_GOAL_
Copy the material that follows word for word and omit its pictures.

_MATERIAL_
________________________________________
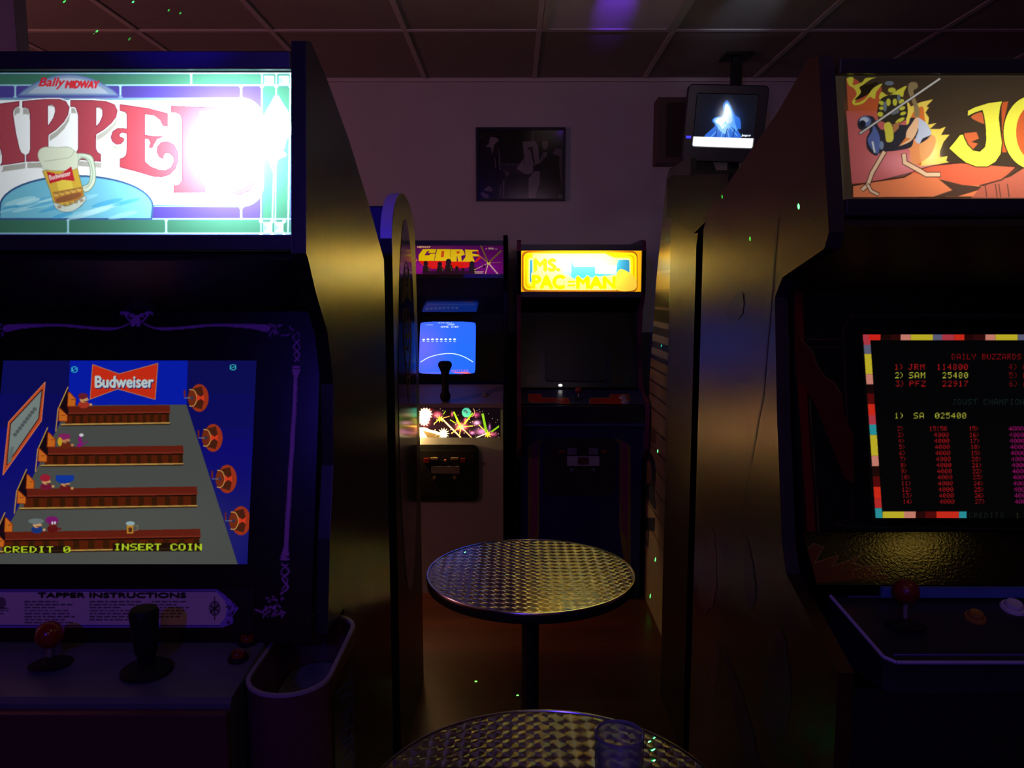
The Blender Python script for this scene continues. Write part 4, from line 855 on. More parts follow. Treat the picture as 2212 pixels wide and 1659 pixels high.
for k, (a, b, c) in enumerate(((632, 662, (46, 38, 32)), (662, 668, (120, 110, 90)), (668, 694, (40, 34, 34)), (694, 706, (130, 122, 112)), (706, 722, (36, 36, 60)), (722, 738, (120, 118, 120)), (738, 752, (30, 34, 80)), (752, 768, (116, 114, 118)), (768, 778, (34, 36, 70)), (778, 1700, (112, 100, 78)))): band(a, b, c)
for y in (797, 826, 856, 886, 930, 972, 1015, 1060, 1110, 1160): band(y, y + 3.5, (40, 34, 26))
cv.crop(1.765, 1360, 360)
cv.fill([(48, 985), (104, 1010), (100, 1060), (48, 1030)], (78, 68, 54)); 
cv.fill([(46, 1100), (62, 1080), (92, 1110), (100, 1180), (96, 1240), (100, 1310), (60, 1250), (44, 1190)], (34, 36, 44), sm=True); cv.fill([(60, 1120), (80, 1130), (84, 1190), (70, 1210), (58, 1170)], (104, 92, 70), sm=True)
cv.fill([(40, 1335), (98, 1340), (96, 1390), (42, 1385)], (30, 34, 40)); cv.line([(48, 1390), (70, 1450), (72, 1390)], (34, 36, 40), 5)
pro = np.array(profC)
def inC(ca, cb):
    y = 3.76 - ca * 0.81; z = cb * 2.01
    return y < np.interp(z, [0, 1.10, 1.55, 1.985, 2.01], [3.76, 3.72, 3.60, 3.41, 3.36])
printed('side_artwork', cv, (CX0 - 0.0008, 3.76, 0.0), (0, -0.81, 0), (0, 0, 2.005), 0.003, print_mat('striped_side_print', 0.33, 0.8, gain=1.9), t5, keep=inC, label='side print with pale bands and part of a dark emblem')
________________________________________
_EXPECTED OUTPUT_
The Blender Python script for this scene continues. Write part 4, from line 855 on. More parts follow. Treat the picture as 2212 pixels wide and 1659 pixels high.
for k, (a, b, c) in enumerate(((632, 662, (46, 38, 32)), (662, 668, (120, 110, 90)), (668, 694, (40, 34, 34)), (694, 706, (130, 122, 112)), (706, 722, (36, 36, 60)), (722, 738, (120, 118, 120)), (738, 752, (30, 34, 80)), (752, 768, (116, 114, 118)), (768, 778, (34, 36, 70)), (778, 1700, (112, 100, 78)))): band(a, b, c)
for y in (797, 826, 856, 886, 930, 972, 1015, 1060, 1110, 1160): band(y, y + 3.5, (40, 34, 26))
cv.crop(1.765, 1360, 360)
cv.fill([(48, 985), (104, 1010), (100, 1060), (48, 1030)], (78, 68, 54)); 
cv.fill([(46, 1100), (62, 1080), (92, 1110), (100, 1180), (96, 1240), (100, 1310), (60, 1250), (44, 1190)], (34, 36, 44), sm=True); cv.fill([(60, 1120), (80, 1130), (84, 1190), (70, 1210), (58, 1170)], (104, 92, 70), sm=True)
cv.fill([(40, 1335), (98, 1340), (96, 1390), (42, 1385)], (30, 34, 40)); cv.line([(48, 1390), (70, 1450), (72, 1390)], (34, 36, 40), 5)
pro = np.array(profC)
def inC(ca, cb):
    y = 3.76 - ca * 0.81; z = cb * 2.01
    return y < np.interp(z, [0, 1.10, 1.55, 1.985, 2.01], [3.76, 3.72, 3.60, 3.41, 3.36])
printed('side_artwork', cv, (CX0 - 0.0008, 3.76, 0.0), (0, -0.81, 0), (0, 0, 2.005), 0.003, print_mat('striped_side_print', 0.33, 0.8, gain=1.9), t5, keep=inC, label='side print with pale bands and part of a dark emblem')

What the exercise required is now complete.